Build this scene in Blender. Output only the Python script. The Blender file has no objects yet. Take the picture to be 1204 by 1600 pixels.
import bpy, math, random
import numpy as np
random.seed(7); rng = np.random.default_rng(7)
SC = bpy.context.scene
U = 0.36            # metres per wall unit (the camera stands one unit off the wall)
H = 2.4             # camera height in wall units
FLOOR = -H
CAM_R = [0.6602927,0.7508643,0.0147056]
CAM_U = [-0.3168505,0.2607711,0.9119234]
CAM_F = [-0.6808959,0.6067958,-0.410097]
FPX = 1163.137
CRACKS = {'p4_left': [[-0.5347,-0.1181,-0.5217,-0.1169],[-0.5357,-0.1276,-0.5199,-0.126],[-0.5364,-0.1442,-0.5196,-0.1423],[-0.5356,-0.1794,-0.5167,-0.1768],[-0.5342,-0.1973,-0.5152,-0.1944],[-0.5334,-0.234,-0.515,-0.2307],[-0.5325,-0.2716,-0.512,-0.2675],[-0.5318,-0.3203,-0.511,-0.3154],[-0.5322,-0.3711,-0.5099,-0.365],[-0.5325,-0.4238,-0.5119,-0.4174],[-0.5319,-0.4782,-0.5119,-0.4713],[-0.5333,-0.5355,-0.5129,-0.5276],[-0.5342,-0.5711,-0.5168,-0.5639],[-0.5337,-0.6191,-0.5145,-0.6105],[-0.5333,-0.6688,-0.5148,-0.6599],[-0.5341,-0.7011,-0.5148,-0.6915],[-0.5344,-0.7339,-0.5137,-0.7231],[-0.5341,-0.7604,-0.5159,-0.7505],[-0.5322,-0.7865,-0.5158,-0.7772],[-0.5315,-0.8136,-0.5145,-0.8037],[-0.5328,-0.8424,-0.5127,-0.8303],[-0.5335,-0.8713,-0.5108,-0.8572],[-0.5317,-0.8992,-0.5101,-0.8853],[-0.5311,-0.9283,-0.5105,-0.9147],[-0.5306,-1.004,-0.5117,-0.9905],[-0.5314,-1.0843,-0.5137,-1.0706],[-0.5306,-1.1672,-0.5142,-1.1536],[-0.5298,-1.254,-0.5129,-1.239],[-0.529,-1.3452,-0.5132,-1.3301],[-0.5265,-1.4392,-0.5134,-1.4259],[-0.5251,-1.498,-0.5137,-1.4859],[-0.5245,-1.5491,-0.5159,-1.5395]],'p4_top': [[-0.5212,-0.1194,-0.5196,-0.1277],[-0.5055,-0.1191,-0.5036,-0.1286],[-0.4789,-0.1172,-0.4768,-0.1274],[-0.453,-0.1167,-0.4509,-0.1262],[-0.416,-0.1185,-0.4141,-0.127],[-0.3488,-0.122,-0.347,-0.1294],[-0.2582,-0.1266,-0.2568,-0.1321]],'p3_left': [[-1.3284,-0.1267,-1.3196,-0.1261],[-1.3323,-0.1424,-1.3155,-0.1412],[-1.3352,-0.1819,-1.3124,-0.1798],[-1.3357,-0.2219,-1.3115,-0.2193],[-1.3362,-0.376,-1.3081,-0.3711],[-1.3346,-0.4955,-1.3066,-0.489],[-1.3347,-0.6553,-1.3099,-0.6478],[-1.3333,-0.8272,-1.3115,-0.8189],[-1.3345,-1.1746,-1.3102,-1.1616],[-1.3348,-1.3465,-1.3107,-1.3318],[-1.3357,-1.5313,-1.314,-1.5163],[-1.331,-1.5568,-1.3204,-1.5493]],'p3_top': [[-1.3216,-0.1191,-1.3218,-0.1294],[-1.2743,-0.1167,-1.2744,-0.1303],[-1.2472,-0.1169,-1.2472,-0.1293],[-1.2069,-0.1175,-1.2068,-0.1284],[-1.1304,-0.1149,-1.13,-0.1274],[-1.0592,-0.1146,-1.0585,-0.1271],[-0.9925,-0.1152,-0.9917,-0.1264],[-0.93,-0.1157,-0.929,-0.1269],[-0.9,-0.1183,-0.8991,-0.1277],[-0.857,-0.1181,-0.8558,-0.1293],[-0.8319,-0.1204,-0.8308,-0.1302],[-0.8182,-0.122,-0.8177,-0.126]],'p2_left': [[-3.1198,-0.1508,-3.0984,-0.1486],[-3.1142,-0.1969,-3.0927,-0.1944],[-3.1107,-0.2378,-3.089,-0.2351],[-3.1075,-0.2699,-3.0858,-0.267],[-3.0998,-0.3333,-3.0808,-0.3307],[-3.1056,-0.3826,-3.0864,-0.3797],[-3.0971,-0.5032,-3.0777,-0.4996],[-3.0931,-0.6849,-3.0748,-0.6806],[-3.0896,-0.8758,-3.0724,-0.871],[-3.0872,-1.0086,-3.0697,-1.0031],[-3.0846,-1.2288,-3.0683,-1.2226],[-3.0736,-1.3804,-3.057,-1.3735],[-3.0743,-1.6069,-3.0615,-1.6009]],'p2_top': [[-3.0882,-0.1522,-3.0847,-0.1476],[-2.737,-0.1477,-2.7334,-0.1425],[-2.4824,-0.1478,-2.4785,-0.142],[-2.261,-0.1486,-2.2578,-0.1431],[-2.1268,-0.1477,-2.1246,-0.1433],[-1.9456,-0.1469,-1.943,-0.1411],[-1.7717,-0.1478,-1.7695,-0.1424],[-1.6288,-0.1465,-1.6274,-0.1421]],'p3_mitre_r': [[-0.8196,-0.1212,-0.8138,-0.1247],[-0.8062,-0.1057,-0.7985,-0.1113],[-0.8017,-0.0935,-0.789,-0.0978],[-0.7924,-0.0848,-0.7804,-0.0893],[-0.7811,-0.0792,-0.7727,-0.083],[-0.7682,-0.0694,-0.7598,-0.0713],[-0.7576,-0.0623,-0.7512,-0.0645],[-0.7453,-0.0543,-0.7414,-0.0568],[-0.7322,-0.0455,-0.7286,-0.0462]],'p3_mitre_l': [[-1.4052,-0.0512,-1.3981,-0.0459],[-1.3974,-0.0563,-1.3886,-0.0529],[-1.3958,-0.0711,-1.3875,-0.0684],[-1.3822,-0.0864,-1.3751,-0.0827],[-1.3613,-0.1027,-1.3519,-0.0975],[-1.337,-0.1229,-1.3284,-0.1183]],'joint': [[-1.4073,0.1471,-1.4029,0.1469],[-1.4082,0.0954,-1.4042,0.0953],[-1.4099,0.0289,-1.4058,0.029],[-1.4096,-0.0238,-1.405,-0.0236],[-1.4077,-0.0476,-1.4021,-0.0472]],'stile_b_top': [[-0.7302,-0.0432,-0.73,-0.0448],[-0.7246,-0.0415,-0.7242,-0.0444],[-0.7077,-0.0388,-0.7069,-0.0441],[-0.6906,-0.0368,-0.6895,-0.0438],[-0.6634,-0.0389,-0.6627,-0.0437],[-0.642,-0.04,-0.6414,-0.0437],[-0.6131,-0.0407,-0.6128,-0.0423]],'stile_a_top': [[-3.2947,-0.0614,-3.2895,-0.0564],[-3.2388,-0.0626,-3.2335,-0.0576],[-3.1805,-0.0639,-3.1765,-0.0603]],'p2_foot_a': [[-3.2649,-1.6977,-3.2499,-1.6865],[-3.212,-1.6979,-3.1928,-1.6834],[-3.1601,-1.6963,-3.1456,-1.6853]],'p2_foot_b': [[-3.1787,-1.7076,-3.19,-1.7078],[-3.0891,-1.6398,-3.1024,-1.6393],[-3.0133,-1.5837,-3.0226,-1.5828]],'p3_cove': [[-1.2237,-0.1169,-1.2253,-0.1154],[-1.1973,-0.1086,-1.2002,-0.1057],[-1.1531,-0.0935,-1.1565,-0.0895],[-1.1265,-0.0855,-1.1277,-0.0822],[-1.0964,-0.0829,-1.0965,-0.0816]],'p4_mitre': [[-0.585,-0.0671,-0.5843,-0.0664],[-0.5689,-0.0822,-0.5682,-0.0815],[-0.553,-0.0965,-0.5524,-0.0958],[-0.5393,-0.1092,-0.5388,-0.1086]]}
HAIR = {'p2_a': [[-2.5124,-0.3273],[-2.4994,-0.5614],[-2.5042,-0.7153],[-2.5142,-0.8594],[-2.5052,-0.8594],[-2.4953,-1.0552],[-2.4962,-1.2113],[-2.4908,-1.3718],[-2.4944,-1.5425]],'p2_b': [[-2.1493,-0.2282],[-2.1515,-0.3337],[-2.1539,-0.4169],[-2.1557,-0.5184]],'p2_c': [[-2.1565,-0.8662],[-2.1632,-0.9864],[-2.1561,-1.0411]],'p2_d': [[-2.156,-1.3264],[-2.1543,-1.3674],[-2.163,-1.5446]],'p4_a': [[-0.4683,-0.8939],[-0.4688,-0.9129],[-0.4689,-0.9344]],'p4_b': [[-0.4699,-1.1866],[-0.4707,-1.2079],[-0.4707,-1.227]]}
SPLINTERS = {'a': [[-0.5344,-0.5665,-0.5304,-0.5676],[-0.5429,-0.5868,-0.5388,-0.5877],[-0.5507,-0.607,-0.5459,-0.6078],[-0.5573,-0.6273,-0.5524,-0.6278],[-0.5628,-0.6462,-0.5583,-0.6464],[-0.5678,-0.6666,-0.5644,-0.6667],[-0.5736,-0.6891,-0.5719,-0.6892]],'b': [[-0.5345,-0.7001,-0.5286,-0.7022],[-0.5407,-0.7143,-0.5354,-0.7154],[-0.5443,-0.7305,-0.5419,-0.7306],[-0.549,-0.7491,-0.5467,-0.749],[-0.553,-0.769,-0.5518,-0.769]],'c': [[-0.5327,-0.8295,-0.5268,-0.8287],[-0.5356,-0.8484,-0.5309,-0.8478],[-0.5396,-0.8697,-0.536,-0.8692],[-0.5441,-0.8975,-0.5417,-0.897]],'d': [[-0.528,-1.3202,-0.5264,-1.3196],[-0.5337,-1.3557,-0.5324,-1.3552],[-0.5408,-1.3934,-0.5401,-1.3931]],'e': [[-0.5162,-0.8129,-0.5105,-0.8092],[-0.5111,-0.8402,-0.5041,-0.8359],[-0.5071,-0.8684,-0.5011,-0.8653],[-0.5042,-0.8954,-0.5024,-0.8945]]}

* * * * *

* [DIRECTIONS FOR THIS TASK] Scan the material above. Copy each line where "scene" occurs.

* [RESPONSE]
Build this scene in Blender. Output only the Python script. The Blender file has no objects yet. Take the picture to be 1204 by 1600 pixels.
SC = bpy.context.scene